Find, in the records below, the line that contains "What Blender Python" and the line that contains "COL = S.collection". Copy those two lines and everything between them exactly, but not the pictures.
** BEGIN Task inputs **
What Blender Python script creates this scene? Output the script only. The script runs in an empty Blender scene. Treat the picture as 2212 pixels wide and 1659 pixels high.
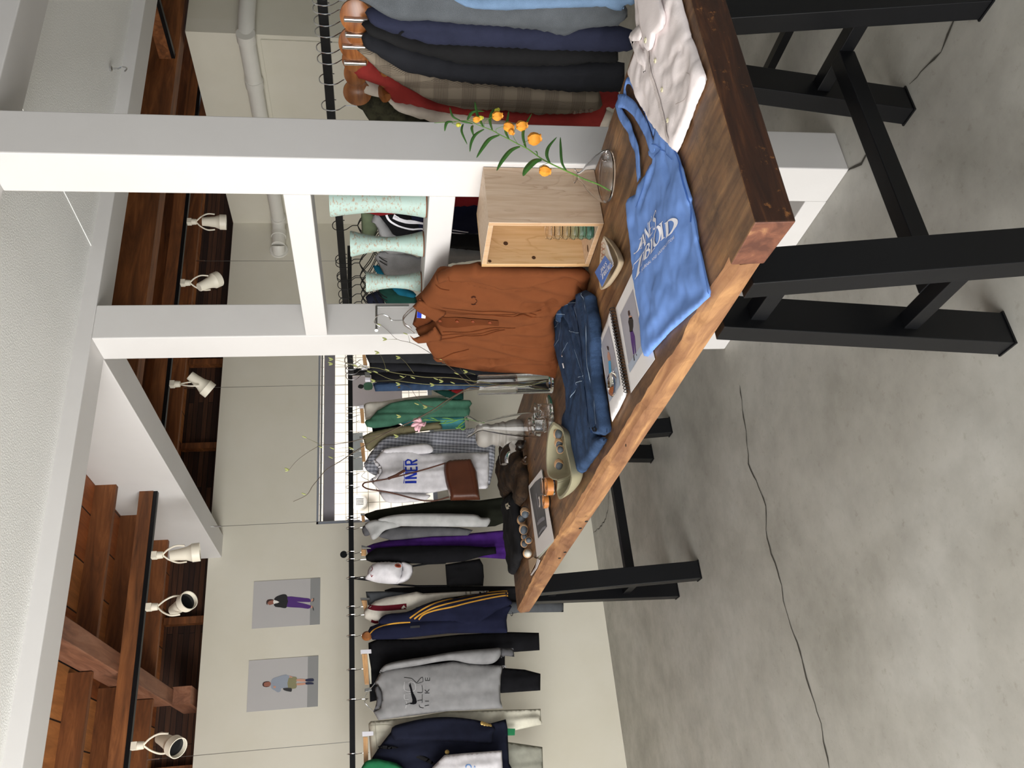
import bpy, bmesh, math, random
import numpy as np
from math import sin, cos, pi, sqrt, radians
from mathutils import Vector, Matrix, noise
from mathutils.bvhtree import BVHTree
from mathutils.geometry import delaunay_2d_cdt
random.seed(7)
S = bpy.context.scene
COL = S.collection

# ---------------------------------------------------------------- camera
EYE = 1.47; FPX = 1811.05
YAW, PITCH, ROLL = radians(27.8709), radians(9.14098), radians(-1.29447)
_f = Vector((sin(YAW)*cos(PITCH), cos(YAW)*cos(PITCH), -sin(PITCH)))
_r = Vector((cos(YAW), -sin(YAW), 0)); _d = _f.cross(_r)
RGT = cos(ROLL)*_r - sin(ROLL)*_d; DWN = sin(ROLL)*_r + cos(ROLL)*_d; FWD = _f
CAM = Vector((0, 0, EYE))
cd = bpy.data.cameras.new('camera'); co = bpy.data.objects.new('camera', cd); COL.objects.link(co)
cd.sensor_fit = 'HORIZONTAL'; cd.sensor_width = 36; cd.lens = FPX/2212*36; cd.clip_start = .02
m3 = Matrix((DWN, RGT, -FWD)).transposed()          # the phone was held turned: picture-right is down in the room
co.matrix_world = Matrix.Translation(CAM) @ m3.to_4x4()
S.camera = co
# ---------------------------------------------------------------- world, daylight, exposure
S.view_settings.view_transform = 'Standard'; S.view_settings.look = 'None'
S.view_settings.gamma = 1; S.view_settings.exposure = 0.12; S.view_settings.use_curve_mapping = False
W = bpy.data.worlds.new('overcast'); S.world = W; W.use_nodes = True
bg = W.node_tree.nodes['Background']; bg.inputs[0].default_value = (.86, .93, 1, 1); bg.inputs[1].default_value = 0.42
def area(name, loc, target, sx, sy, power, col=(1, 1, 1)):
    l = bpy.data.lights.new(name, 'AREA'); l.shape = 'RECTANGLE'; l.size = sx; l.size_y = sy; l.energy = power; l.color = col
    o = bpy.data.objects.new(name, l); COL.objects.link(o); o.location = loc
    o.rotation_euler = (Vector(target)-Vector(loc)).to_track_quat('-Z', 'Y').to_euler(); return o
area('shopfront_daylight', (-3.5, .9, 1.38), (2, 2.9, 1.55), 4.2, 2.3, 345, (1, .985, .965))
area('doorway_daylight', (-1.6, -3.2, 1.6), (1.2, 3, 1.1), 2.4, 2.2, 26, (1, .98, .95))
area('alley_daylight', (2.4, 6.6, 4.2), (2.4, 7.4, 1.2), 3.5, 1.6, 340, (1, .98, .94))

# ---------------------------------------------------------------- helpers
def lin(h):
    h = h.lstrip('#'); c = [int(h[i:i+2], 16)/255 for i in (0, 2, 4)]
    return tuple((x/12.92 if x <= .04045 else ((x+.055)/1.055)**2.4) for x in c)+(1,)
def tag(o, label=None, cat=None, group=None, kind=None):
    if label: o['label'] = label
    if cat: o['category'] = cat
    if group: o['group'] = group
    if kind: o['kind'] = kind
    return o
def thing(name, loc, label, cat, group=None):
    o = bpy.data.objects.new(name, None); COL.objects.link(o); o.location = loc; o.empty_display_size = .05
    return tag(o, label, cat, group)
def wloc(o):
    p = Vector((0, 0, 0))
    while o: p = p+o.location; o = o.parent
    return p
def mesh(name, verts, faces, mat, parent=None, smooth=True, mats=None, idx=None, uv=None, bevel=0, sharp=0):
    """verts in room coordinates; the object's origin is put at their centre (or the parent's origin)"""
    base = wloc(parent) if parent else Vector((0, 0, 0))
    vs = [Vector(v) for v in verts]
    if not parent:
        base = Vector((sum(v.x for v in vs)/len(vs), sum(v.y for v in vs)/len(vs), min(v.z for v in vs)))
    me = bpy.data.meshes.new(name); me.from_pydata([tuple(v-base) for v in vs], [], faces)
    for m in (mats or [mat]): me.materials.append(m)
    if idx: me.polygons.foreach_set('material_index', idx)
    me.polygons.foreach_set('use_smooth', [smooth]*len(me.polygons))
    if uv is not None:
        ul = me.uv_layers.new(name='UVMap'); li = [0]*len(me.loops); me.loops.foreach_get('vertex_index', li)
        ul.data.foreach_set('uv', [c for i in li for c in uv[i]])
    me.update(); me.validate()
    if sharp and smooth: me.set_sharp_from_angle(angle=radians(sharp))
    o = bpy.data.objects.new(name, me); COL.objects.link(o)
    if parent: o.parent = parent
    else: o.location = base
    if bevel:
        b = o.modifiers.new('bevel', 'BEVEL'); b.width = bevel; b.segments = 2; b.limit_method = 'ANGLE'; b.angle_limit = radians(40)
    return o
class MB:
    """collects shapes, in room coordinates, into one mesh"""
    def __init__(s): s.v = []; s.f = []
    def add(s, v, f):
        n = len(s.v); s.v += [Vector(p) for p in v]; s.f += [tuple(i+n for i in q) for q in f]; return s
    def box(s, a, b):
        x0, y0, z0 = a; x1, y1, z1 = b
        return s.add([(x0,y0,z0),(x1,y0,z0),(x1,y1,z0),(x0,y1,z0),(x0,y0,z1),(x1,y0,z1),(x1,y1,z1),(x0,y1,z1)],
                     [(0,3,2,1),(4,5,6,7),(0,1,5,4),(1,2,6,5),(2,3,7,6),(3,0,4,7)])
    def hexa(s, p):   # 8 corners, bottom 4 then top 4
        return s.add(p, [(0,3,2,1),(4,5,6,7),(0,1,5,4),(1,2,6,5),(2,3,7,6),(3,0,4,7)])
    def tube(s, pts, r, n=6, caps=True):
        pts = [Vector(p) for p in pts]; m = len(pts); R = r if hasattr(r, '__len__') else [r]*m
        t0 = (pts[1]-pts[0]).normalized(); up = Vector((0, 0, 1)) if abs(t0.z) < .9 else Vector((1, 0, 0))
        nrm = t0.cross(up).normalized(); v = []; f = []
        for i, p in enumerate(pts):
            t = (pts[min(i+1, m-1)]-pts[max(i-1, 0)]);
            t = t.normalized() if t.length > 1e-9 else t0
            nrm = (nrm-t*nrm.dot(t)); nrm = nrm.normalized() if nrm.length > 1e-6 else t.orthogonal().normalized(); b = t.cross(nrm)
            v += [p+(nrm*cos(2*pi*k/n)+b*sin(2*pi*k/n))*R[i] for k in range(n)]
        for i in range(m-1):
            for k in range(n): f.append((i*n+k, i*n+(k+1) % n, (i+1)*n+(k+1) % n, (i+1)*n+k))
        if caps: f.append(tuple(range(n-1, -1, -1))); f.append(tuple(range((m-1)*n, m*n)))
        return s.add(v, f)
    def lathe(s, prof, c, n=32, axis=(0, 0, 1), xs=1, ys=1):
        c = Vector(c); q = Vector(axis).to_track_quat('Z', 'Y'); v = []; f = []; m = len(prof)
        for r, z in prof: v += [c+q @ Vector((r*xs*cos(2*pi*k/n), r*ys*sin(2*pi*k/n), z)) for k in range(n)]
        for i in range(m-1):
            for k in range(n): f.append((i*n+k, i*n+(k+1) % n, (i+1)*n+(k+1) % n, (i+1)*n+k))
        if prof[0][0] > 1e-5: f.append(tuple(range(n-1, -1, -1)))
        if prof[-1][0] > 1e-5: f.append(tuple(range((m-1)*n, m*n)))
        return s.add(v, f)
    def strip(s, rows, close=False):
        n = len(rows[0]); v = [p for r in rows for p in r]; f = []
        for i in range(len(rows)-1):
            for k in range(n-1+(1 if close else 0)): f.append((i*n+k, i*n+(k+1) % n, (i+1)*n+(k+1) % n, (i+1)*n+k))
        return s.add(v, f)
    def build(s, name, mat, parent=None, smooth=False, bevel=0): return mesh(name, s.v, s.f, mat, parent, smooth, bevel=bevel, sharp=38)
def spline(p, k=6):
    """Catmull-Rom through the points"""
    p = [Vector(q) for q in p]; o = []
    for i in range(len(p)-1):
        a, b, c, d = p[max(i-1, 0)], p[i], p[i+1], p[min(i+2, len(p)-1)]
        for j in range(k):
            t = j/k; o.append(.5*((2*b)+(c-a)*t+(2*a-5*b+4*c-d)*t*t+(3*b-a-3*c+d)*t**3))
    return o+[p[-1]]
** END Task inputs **
** BEGIN Task inputs **
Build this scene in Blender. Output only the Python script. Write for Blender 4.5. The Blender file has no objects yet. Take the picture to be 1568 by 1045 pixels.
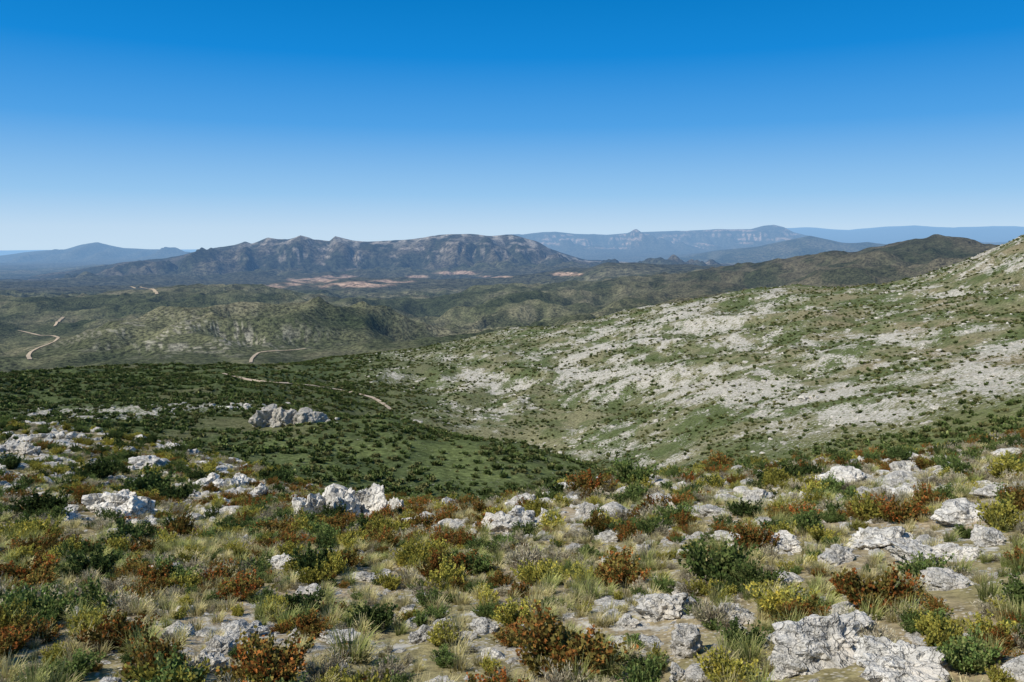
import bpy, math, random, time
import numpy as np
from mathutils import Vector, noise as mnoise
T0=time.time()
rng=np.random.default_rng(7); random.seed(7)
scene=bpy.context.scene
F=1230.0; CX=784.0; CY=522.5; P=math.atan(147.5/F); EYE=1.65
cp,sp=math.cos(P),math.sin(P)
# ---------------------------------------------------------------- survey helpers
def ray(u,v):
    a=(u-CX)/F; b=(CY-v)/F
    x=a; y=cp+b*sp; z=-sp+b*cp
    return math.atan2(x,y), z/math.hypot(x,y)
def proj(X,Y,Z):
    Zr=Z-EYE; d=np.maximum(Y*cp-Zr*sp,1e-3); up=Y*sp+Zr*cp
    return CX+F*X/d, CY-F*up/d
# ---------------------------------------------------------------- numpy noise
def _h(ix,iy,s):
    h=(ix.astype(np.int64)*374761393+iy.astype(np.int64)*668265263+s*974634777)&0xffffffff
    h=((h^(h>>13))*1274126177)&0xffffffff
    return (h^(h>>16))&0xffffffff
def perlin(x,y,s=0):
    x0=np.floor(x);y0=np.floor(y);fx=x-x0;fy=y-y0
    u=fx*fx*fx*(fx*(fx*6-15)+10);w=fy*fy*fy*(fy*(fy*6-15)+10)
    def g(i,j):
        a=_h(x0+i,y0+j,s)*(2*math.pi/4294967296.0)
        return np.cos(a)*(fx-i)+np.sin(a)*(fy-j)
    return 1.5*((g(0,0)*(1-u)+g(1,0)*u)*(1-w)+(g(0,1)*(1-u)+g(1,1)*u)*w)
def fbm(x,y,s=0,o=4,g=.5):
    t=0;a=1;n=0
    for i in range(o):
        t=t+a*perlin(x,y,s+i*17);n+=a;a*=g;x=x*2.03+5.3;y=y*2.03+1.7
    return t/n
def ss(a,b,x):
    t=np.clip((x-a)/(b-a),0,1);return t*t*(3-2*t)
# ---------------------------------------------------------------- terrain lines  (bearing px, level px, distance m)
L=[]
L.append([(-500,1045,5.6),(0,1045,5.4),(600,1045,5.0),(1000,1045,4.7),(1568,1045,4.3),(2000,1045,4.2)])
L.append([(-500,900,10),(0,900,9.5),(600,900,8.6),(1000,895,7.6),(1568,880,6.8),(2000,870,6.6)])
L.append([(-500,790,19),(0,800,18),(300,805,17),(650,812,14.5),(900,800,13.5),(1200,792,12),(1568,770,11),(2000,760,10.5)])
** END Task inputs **
Reply to the task:
What Blender Python script creates this scene? Output the script only. The script runs in an empty Blender scene. Treat the picture as 2212 pixels wide and 1659 pixels high.
import bpy, bmesh, math, random
import numpy as np
from math import sin, cos, pi, sqrt, radians
from mathutils import Vector, Matrix, noise
from mathutils.bvhtree import BVHTree
from mathutils.geometry import delaunay_2d_cdt
random.seed(7)
S = bpy.context.scene
COL = S.collection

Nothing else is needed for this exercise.